Category: Software

The Tektronix Circuit Computer, being a specialized circular slide rule, requires logarithmic scales bent around arcs:

Each decade spans 18°, except for the F_L scale’s 36° span to extract the square root of the LC product:

FL = 1 / (2π · sqrt(LC))

The tick marks can point inward or outward from their baseline radius, with corresponding scale labels reading either inward or outward.

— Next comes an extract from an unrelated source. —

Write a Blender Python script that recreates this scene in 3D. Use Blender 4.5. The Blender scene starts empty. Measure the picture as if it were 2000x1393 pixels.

There being no (easy) way to algorithmically set the tick lengths, I used a (pair of) tables (a.k.a. vector lists):

TickScaleNarrow = {
  [1.0,TickMajor],
  [1.1,TickMinor],[1.2,TickMinor],[1.3,TickMinor],[1.4,TickMinor],
  [1.5,TickMid],
  [1.6,TickMinor],[1.7,TickMinor],[1.8,TickMinor],[1.9,TickMinor],
  [2.0,TickMajor],
  [2.2,TickMinor],[2.4,TickMinor],[2.6,TickMinor],[2.8,TickMinor],
  [3.0,TickMajor],
… and so on …

The first number in each vector is the tick value in the decade, the log of which corresponds to its angular position. The second gives its length, with three constants matching up to the actual lengths on the Tek scales.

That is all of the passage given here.